(Scene modeling code data)
◇ ◇ ◇ ◇ ◇

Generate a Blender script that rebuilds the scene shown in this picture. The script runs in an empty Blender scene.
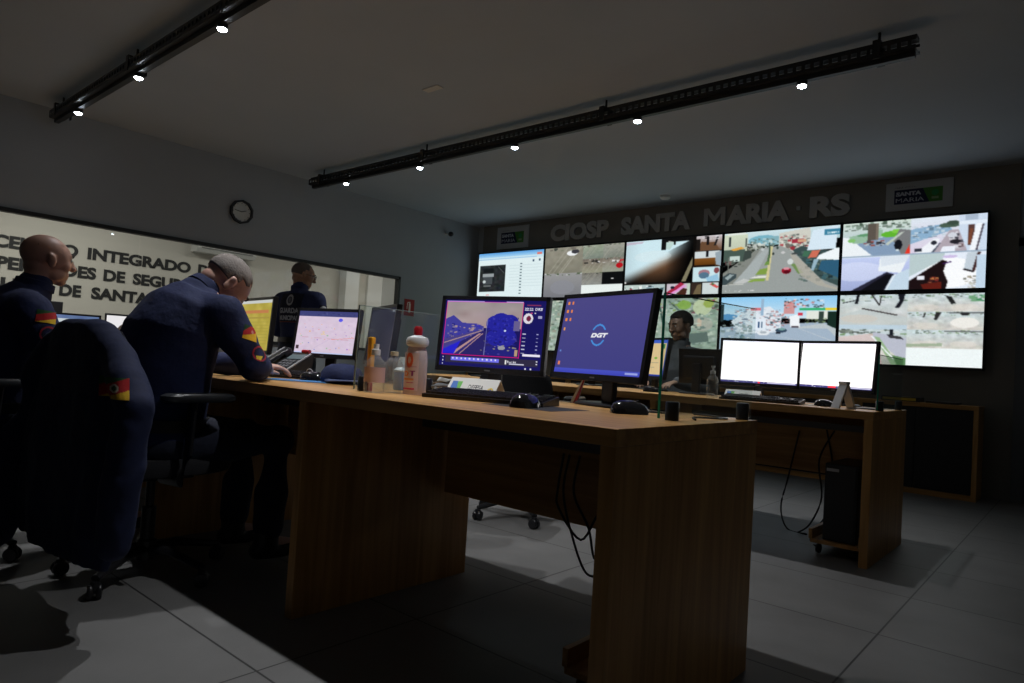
import bpy, bmesh, math, random
import numpy as np
from mathutils import Vector, Matrix, noise
from mathutils.bvhtree import BVHTree
random.seed(7); np.random.seed(7)
C = bpy.context.scene.collection
PI = math.pi

# ------------------------------------------------------------------ materials
def s2l(c):
    return tuple(((v / 12.92) if v <= .04045 else ((v + .055) / 1.055) ** 2.4) for v in c)
MATS = {}
def mat(name, col=(.5, .5, .5), rough=.5, metal=0., spec=.5, noise_amt=0., scale=20., bump=0., emit=None, strength=0., coat=0.):
    if name in MATS: return MATS[name]
    m = bpy.data.materials.new(name); m.use_nodes = True
    nt = m.node_tree; b = nt.nodes['Principled BSDF']
    b.inputs['Base Color'].default_value = (*col, 1); b.inputs['Roughness'].default_value = rough
    b.inputs['Metallic'].default_value = metal; b.inputs['Specular IOR Level'].default_value = spec
    b.inputs['Coat Weight'].default_value = coat
    if noise_amt or bump:
        tc = nt.nodes.new('ShaderNodeTexCoord'); n = nt.nodes.new('ShaderNodeTexNoise')
        n.inputs['Scale'].default_value = scale; n.inputs['Detail'].default_value = 5
        nt.links.new(tc.outputs['Object'], n.inputs['Vector'])
        if noise_amt:
            mx = nt.nodes.new('ShaderNodeMix'); mx.data_type = 'RGBA'
            mx.inputs['A'].default_value = (*[c * (1 - noise_amt) for c in col], 1)
            mx.inputs['B'].default_value = (*[min(1, c * (1 + noise_amt)) for c in col], 1)
            nt.links.new(n.outputs['Fac'], mx.inputs['Factor']); nt.links.new(mx.outputs['Result'], b.inputs['Base Color'])
        if bump:
            bp = nt.nodes.new('ShaderNodeBump'); bp.inputs['Strength'].default_value = bump; bp.inputs['Distance'].default_value = .004
            nt.links.new(n.outputs['Fac'], bp.inputs['Height']); nt.links.new(bp.outputs['Normal'], b.inputs['Normal'])
    if emit:
        b.inputs['Emission Color'].default_value = (*emit, 1); b.inputs['Emission Strength'].default_value = strength
    MATS[name] = m; return m

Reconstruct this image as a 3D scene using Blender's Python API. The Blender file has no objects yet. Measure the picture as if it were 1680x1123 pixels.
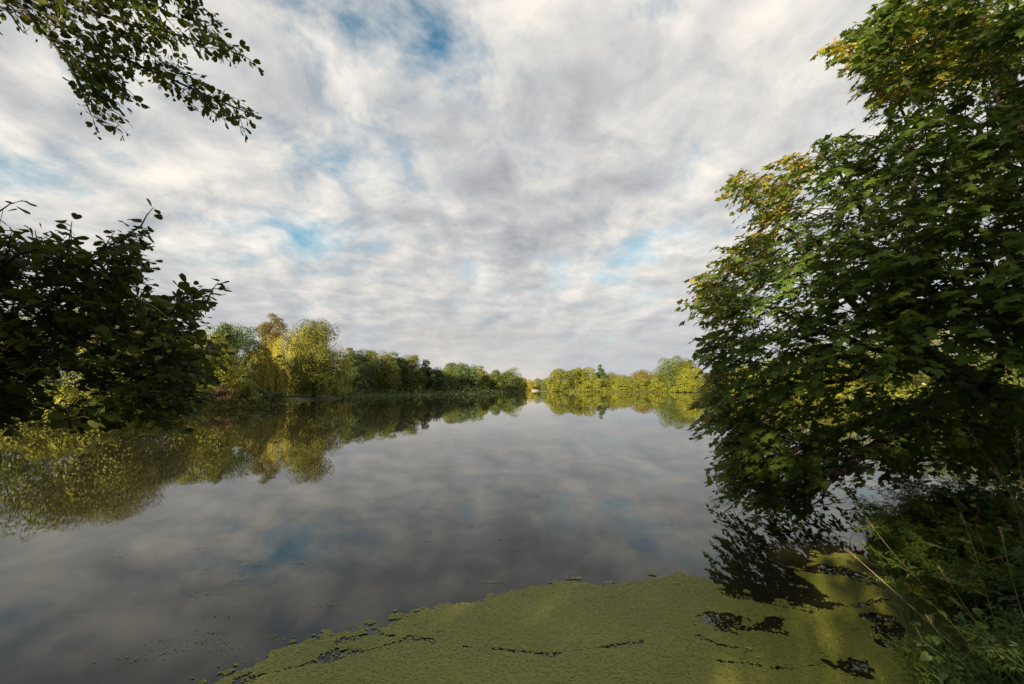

◇ ◇ ◇ ◇ ◇

Do this: Go from the first line of the data above to the line containing "PI = math.pi" and retype exactly those lines, both included, but none of the pictures.

Exercise answer:
Generate a Blender script that rebuilds the scene shown in this picture. The script runs in an empty Blender scene.
import bpy, bmesh, math, random
import numpy as np
from mathutils import Vector, Matrix, noise
from mathutils.bvhtree import BVHTree
random.seed(7); np.random.seed(7)
C = bpy.context.scene.collection
PI = math.pi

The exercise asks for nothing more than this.